Ricercatori dell’Università di Padova, in collaborazione con le Università Ca’ Foscari Venezia e di Modena e Reggio Emilia, individuano nella laguna di Venezia tracce di pulvis puteolana, una particolare pomice vulcanica proveniente dai Campi Flegrei che conferiva ai calcestruzzi antichi resistenza e capacità idrauliche eccezionali
La pulvis emerge dal Canale San Felice nella Laguna di Venezia,
Lo studio nasce dalle indagini subacquee dell’Università Ca’ Foscari Venezia di una struttura per la conservazione dell’acqua di età romana, risalente al I sec. d.C. e nota come l’antenata del “pozzo alla veneziana”.
Grazie alle analisi di alcuni campioni delle malte con cui era legata e rivestita la struttura, ormai sommersa a più di tre metri di profondità nel tratto nord della laguna veneziana, i ricercatori dell’Università di Padova hanno rilevato la presenza, del tutto inaspettata, di pomice vulcanica proveniente dai Campi Flegrei a Napoli.

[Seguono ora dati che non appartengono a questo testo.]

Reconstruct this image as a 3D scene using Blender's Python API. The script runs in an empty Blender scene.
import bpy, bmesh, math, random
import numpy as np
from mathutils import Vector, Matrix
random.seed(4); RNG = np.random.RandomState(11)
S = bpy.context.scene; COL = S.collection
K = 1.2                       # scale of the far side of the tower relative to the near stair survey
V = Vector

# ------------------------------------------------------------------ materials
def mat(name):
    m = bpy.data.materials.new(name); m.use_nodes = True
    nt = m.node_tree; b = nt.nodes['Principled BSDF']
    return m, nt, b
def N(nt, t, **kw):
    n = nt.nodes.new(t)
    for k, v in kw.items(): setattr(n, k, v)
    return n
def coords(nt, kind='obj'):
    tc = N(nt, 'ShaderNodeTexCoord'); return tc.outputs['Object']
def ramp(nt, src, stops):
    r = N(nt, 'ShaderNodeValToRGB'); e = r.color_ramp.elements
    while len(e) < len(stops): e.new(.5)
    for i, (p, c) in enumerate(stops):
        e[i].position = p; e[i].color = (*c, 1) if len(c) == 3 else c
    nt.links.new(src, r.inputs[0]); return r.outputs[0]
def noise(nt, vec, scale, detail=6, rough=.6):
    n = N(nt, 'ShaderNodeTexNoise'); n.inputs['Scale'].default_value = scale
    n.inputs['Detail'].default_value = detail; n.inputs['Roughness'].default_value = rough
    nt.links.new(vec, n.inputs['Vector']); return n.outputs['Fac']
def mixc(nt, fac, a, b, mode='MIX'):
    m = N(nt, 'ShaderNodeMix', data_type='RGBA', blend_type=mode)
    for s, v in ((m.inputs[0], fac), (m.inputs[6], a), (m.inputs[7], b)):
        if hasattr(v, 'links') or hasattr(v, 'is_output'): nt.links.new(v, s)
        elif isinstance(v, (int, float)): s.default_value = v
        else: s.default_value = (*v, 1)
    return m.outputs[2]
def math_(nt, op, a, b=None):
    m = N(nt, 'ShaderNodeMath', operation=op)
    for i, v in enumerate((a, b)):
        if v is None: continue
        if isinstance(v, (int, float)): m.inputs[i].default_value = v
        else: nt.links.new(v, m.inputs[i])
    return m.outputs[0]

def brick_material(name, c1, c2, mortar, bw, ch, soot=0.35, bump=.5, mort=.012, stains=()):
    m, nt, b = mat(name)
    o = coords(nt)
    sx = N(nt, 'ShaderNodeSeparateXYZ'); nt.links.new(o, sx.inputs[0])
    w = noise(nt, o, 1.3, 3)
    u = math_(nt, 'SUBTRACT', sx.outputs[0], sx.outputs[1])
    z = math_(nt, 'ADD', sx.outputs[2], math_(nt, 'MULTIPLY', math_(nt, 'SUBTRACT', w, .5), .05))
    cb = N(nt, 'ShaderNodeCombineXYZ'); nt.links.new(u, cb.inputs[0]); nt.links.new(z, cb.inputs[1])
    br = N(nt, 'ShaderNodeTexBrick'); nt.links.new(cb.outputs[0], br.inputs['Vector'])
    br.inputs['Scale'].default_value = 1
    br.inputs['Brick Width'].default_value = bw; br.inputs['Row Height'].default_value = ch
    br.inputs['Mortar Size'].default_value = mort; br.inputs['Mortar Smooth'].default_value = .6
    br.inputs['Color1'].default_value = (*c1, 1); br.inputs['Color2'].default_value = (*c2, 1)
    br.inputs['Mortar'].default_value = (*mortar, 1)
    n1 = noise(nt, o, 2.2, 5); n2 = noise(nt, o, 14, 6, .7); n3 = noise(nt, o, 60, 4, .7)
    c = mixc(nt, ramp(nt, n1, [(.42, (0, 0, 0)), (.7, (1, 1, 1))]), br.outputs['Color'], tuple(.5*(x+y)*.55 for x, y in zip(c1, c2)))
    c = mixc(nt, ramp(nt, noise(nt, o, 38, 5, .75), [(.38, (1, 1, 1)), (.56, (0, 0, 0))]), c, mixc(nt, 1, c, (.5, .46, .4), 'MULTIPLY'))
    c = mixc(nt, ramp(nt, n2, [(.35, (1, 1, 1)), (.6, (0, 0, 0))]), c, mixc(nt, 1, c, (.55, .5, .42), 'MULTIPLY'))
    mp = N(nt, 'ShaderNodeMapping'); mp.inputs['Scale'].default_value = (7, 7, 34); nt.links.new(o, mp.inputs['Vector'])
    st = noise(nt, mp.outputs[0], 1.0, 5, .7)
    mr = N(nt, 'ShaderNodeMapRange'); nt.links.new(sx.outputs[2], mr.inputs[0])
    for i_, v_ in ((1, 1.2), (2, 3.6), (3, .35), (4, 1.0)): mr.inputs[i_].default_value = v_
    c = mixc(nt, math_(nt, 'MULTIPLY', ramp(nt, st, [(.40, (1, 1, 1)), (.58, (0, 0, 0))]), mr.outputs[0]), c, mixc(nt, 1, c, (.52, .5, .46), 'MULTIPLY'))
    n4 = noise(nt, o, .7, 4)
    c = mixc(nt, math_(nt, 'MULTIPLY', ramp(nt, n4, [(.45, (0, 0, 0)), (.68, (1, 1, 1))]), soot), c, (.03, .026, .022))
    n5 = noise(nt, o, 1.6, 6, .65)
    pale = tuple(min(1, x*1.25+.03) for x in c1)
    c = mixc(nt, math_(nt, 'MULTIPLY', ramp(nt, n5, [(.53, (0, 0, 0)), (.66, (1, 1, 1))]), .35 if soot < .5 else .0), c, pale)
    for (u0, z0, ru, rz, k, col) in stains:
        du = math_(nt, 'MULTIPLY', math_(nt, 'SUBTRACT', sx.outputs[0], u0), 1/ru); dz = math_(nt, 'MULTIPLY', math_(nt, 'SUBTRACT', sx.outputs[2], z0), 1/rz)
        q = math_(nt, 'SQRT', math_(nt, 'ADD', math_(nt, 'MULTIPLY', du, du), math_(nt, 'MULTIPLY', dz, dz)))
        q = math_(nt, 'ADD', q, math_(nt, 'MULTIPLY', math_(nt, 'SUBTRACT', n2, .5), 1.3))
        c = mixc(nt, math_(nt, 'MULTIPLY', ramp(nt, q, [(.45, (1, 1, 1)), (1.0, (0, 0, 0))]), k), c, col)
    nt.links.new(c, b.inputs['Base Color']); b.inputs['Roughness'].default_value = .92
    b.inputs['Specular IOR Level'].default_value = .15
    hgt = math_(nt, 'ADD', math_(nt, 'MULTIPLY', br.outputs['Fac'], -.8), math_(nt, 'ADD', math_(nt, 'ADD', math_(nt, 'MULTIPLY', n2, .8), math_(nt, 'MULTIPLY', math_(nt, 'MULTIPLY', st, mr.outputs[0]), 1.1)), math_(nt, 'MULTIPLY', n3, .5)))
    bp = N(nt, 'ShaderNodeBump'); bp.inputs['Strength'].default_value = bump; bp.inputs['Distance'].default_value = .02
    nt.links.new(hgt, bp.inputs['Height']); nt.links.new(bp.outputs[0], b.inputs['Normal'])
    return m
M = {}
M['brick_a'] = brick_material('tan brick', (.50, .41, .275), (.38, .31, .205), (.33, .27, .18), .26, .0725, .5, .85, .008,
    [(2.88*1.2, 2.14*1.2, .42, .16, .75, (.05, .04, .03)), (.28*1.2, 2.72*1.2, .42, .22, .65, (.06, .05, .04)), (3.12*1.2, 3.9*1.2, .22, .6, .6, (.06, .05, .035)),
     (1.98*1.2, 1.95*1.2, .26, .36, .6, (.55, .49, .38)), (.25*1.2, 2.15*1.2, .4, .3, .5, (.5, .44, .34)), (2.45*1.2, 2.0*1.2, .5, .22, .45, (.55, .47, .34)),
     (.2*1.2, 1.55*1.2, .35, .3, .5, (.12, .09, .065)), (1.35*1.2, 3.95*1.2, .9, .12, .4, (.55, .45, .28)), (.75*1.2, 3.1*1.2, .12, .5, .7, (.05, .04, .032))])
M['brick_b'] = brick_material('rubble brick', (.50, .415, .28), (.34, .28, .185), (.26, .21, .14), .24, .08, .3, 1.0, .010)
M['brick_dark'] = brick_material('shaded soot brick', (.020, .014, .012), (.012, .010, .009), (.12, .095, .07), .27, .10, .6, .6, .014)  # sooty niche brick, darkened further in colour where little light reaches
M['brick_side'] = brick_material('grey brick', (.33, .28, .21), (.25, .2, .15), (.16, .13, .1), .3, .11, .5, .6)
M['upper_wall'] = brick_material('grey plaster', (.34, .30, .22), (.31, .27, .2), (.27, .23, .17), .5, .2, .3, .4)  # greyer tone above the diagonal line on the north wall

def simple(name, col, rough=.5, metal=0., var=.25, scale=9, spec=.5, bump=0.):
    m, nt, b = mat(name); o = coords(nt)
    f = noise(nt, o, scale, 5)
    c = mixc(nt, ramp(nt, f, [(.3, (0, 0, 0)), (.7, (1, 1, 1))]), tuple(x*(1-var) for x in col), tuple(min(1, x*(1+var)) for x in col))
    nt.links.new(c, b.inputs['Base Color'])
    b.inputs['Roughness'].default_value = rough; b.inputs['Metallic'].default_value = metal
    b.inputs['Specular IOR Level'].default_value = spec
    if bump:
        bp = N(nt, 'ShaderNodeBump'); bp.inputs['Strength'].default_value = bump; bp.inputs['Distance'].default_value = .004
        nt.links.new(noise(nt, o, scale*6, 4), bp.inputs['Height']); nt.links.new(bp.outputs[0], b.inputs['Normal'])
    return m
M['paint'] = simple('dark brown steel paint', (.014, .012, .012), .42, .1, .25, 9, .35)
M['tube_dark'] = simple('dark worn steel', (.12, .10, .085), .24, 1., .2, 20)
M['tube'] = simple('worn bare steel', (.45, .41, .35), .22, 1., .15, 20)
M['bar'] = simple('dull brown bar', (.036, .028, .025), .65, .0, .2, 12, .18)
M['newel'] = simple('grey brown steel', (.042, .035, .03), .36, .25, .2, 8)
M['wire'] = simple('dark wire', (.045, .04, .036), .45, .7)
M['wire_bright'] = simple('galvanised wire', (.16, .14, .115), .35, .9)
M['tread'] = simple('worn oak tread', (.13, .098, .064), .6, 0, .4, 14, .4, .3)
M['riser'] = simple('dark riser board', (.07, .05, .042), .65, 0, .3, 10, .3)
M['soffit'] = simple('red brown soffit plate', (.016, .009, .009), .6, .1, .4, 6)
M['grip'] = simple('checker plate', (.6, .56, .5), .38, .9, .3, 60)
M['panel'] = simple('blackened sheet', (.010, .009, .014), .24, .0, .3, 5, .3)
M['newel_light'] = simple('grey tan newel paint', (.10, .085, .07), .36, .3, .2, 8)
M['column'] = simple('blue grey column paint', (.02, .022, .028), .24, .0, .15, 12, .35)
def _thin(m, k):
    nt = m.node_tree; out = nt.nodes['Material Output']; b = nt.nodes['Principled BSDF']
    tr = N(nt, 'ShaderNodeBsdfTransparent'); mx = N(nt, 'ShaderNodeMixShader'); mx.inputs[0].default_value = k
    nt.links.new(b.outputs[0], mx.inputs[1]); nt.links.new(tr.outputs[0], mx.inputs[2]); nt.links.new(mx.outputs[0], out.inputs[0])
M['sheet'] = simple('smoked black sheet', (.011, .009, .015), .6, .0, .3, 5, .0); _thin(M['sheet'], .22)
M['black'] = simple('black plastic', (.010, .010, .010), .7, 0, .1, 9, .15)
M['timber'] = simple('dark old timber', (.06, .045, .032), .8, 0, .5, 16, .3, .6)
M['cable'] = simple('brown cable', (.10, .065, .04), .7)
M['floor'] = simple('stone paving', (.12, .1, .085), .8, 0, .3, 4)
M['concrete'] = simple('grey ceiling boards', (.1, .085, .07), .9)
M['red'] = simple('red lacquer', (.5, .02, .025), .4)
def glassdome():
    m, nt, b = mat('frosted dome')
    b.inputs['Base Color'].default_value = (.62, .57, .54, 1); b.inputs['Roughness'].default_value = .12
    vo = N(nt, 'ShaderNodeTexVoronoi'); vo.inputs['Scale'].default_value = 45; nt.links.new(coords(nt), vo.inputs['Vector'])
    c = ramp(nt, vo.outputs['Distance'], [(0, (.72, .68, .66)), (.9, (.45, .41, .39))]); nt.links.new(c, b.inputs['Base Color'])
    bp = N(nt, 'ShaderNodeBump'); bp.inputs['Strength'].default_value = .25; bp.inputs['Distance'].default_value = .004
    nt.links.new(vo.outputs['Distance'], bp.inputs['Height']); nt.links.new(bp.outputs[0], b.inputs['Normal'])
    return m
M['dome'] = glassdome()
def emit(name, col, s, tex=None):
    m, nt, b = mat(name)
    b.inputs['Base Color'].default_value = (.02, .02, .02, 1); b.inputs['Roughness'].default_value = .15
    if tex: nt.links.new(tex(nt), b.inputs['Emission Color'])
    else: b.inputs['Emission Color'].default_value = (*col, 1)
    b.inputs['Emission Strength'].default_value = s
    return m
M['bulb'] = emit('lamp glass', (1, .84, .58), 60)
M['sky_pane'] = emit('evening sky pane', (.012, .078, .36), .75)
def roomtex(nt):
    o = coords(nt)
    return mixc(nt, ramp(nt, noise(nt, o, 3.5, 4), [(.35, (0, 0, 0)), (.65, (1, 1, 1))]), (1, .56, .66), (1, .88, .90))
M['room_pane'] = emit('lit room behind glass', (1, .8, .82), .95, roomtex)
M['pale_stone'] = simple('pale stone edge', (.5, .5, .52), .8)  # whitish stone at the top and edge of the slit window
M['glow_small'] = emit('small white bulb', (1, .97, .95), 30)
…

Si tratta di un materiale descritto dettagliatamente dagli architetti e trattatisti Vitruvio e Plinio il Vecchio come una polvere (pulvis) dalle straordinarie proprietà, in quanto consentiva alle malte e ai calcestruzzi antichi di solidificare in ambiente anaerobico e persino sott’acqua. Estratta nel territorio attorno all’antica Pozzuoli (Puteoli), gli autori latini ne suggerivano l’uso nella costruzione di infrastrutture portuali realizzate in calcestruzzo gettato direttamente in mare. 1.800 anni prima della scoperta del cemento Portland, la pulvis puteolana conferiva infatti ai calcestruzzi antichi una resistenza eccezionale ai carichi strutturali, agli agenti atmosferici e all’aggressività dell’ambiente sommerso, garantendone una durabilità straordinaria tale da creare, in anni recenti, la rinascita del “mito” del calcestruzzo romano.